Objectivement donc, en cette année 1496, Venise n’avait aucun triomphe à fêter. Pourtant, c’était cette année-là que la construction de la Tour de l’Horloge a débuté. À ses débuts, l’édifice ne célébrait donc pas la gloire du moment présent, mais une gloire passée et future :
« Attention, souvenez-vous que nous avons été grands et magnifiques.
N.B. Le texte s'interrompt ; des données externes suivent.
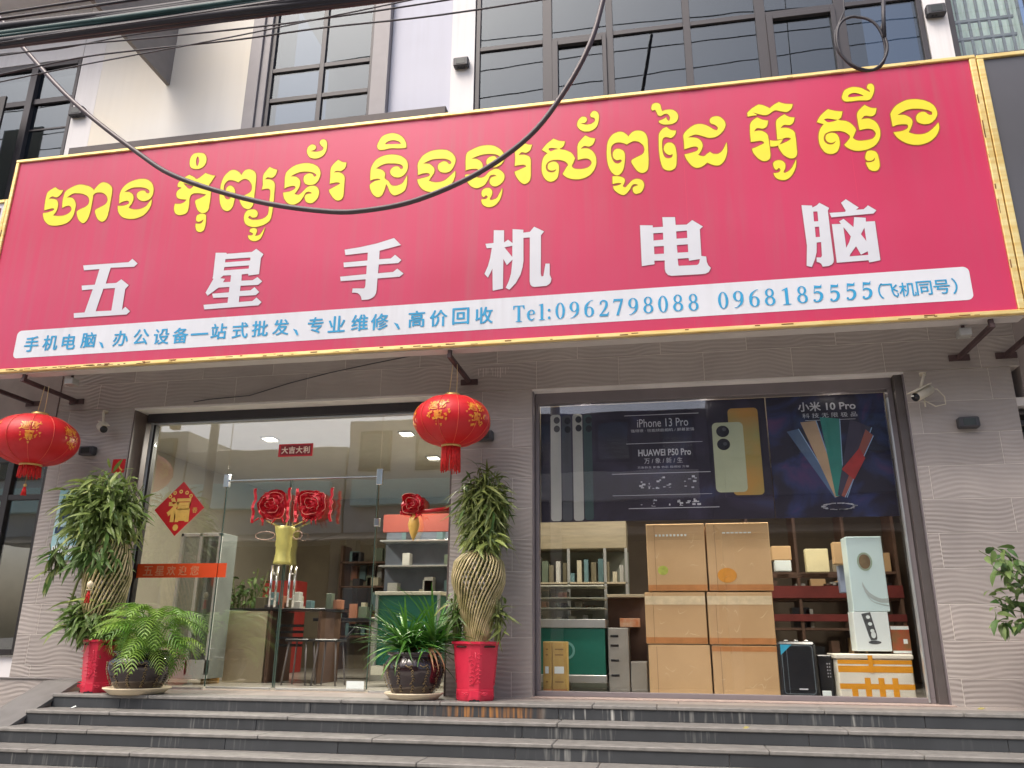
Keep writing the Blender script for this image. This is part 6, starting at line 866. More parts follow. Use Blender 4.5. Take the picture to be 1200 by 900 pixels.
def leafmesh(name,L,W,m,bend=0.25,fold=0.12,seg=4):
    vs=[];fs=[]
    for i in range(seg+1):
        f=i/seg; wv=W*math.sin(PI*min(1,f*0.9+0.1))**0.8*(1-f*0.25) if i<seg else 0.0005; x=L*f; z=-bend*L*f*f
        vs+=[(x,-wv/2,z+fold*wv),(x,0,z),(x,wv/2,z+fold*wv)]
    for i in range(seg):
        a=i*3; fs+=[(a,a+1,a+4,a+3),(a+1,a+2,a+5,a+4)]
    me=bpy.data.meshes.new(name); me.from_pydata(vs,[],fs); me.materials.append(m); me.polygons.foreach_set('use_smooth',[True]*len(fs)); me.update(); return me
def place(name,me,parent,pos,d,scale=1.0,roll=0.0):
    d=Vector(d).normalized(); up=Vector((0,0,1)); s=up.cross(d)
    if s.length<1e-3: s=Vector((0,1,0))
    s.normalize(); u=d.cross(s); Rm=Matrix((d,s,u)).transposed().to_4x4(); Rm=Rm@Matrix.Rotation(roll,4,'X')
    o=bpy.data.objects.new(name,me); COL.objects.link(o); o.parent=parent
    o.matrix_local=Matrix.Translation(Vector(pos)-ORG_[parent.name])@Rm@Matrix.Scale(scale,4); return o
LA=[leafmesh('bamboo_leaf',0.17,0.036,LEAFA,0.4),leafmesh('bamboo_leaf',0.21,0.042,LEAFA,0.6),leafmesh('bamboo_leaf',0.13,0.032,LEAFA,0.2)]
LB=[leafmesh('bamboo_leaf',0.14,0.026,LEAFB,0.7),leafmesh('bamboo_leaf',0.17,0.028,LEAFB,1.1),leafmesh('bamboo_leaf',0.11,0.03,LEAFB,0.3)]
def crown(t,LM,n,cx,cy,cz,rx,ry,rz,extra=600,droop=0.5,seed=1,m=LEAFA,lo=0.55):
    rr=random.Random(seed)
    def one():
        while True:
            u,v,w_=rr.uniform(-1,1),rr.uniform(-1,1),rr.uniform(-1,1); q_=u*u+v*v+w_*w_
            if q_<1: break
        # push clumpy
        k=rr.uniform(lo,1)/max(0.25,math.sqrt(q_)); k=min(k,1/max(0.25,math.sqrt(q_)))
        p=Vector((cx+u*k*rx,cy+v*k*ry,cz+w_*k*rz)); lump=1+0.18*math.sin(u*7+seed)*math.cos(w_*6); p.x=cx+(p.x-cx)*lump
        d=Vector((u*rr.uniform(.2,1.3)+rr.uniform(-.7,.7),v*rr.uniform(.2,1.2)-0.25+rr.uniform(-.5,.5),w_*0.3+rr.uniform(-0.7,0.55)-droop*0.6)); return p,d
    for i in range(n):
        p,d=one(); place('leaf',rr.choice(LM),t,p,d,rr.uniform(0.7,1.25),rr.uniform(-0.8,0.8))
    q=MB(); o0=ORG_[t.name]
    for i in range(extra):
        p,d=one(); p=Vector((cx,cy,cz))+(p-Vector((cx,cy,cz)))*rr.uniform(0.4,0.95); me=rr.choice(LM); sc=rr.uniform(0.6,1.1)
        d.normalize(); s_=Vector((0,0,1)).cross(d); s_.normalize(); u_=d.cross(s_); a=rr.uniform(-1,1); s2=s_*math.cos(a)+u_*math.sin(a); u2=d.cross(s2)
        q._add([p+(d*v.co.x+s2*v.co.y+u2*v.co.z)*sc for v in me.vertices],[tuple(pl.vertices) for pl in me.polygons])
    stuff(q.build('inner_foliage',m,t))
    q=MB()
    for i in range(26):
        a=rr.uniform(0,2*PI); k=rr.uniform(0.2,0.9); q.tube([(cx+0.1*math.cos(a)*rx/.35,cy+0.1*math.sin(a),cz-rz*0.95),(cx+k*rx*0.6*math.cos(a),cy+k*ry*0.6*math.sin(a),cz),(cx+k*rx*math.cos(a),cy+k*ry*math.sin(a),cz+rz*rr.uniform(0.2,0.95))],0.005,5)
    q.build('twig',STEMG,t)

bl=thing('woven_bamboo_plant','lucky bamboo with dense grey green crown in red tub by the left pier','potted plant',(-5.345,-0.43,0),'lucky bamboos in red tubs')
redpot(bl,-5.335,-0.40,0.355,0.475,rot=-PI/2+0.16)
weave(bl,-5.40,-0.40,[(0.44,0.11),(0.62,0.14),(0.85,0.19),(1.08,0.215),(1.28,0.18),(1.42,0.12)],34,0.0085,STEMC,STEMG,0.55)
crown(bl,LA,290,-5.55,-0.40,1.71,0.44,0.34,0.47,1500,0.5,3)
crown(bl,LA,0,-5.46,-0.46,1.27,0.33,0.30,0.19,340,0.9,13)
crown(bl,LA,0,-5.48,-0.44,0.68,0.28,0.24,0.22,420,0.4,14)
crown(bl,LA,0,-5.98,-0.42,1.27,0.13,0.12,0.16,26,0.7,15)
rr=random.Random(5)
for i in range(40):   # loose shoots at the left and round the base
    if i<16: p=(-6.02+rr.uniform(-0.08,0.10),-0.42,1.25+rr.uniform(-0.15,0.12)); d=(rr.uniform(-1,0.6),-0.4,rr.uniform(-1,0.1))
    else: p=(-5.62+rr.uniform(-0.16,0.5),-0.5+rr.uniform(-0.1,0.12),0.6+rr.uniform(-0.1,0.22)); d=(rr.uniform(-1,0.5),-0.6,rr.uniform(-0.6,0.5))
    place('leaf',rr.choice(LA),bl,p,d,rr.uniform(0.8,1.3),rr.uniform(-.8,.8))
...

Très bientôt, nous le serons de nouveau ! »
Stratégie de communication qui faisait diversion par rapport aux défaites militaires du moment, en utilisant la méthode des sonneurs de cloche, qui substituaient au temps présent un passé et un futur proches.
Les auteurs du temps vénitien étaient les deux architectes Mauro Codussi et Bartolomeo Bon, qui ont construit la Tour de l’Horloge, le doge Agostino Barbarigo et le sénat de Venise, qui ont passé la commande.
Le temps vénitien n’est pas une affaire de terrien , mais de marin.
Sans l’Aventy, le Zeph n’aurait jamais pris conscience que certaines escales dans son tour du Péloponnèse étaient reliées à la place Saint-Marc par le temps vénitien.